Remember that famous slogan from Bill Clinton’s Presidential campaign? Allegedly it was “It’s the economy, stupid”.  The gist being he could talk about all the issues you can imagine but in the end, people would decide who to vote for based on what he would do for their wallets.

It got me thinking that it’s similar with Social Media. You can be good at all the tips & tricks of the Social Media channels but in the end of the day, it’s simply what you are talking about that cuts through. When I do a Social Media strategy for a client, I definitely focus on content and keywords but probably not enough. I intend on doing more.

It may sound logical but I’ve come across so many people who struggle with what to say in their tweets and posts. While lots rely on pictures to do the talking, which do make for engaging posts, I believe it is what you say with those images and how you say it that really counts.

I’ve noticed in recent months on Facebook that my personal posts, with short and ‘nice’ or funny stories, get the most reaction. I don’t post with an image and I often think at the time they are too long but I am amazed at the reaction. Seems I’ve either tugged at someone’s heart strings or I’ve told a funny anecdote that others can relate to and that’s what gets a response.
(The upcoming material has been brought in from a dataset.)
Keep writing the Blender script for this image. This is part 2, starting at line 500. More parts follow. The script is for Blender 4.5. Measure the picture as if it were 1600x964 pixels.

As with email marketing, a headline can make or break you. Funny, ironic, sarcastic or a little bit rude (just a bit) works a treat in getting people’s attention. If you don’t require a title, then a short intro sentence using those sorts of tones should work too. Just think about how you might react if you are in the receiving line.  How many emails do you ignore every day and which ones get your attention.

In thinking about content, I tell clients who are stuck for ideas, start with a calendar. Use an A3 sheet of paper and split by the twelve months and plot the usual big holidays first e.g. Christmas, Easter, bank holidays etc. Then do a bit of research to find out some unusual holidays (e.g. ‘National Cheese Day’ ‘Dogs go to work with owners Day’ and similar) and stick those in the calendar. Then consider key dates specific to your industry. If you’re in travel and tourism, think about the high travel season or type of holiday relevant to the time of the year e.g. beach, skiing, day’s out. Or research all the main industry shows and events. FAQs make great content. Keep filling in your calendar and suddenly you have twelve months of content, without much effort, planned.

Do think laterally too in terms of content. Don’t just talk about your own industry or business – figure out how you can take advantage of a totally unrelated topic and turn it into something relevant for you and your business. The Chelsea Flower Show may not seem an obvious connection to an Osteopath but if you just think about all those gardeners bending down and making their displays, well sure you can imagine there might be some very sore backs. Suddenly, you’ve got an interesting story with a link. And you can be sure the Chelsea Flower Show will be trending all over social media (don’t forget to use those Hashtags!).

Finishing off, I remember another famous saying ‘Content is King’. I certainly think so – in fact it’s true royalty!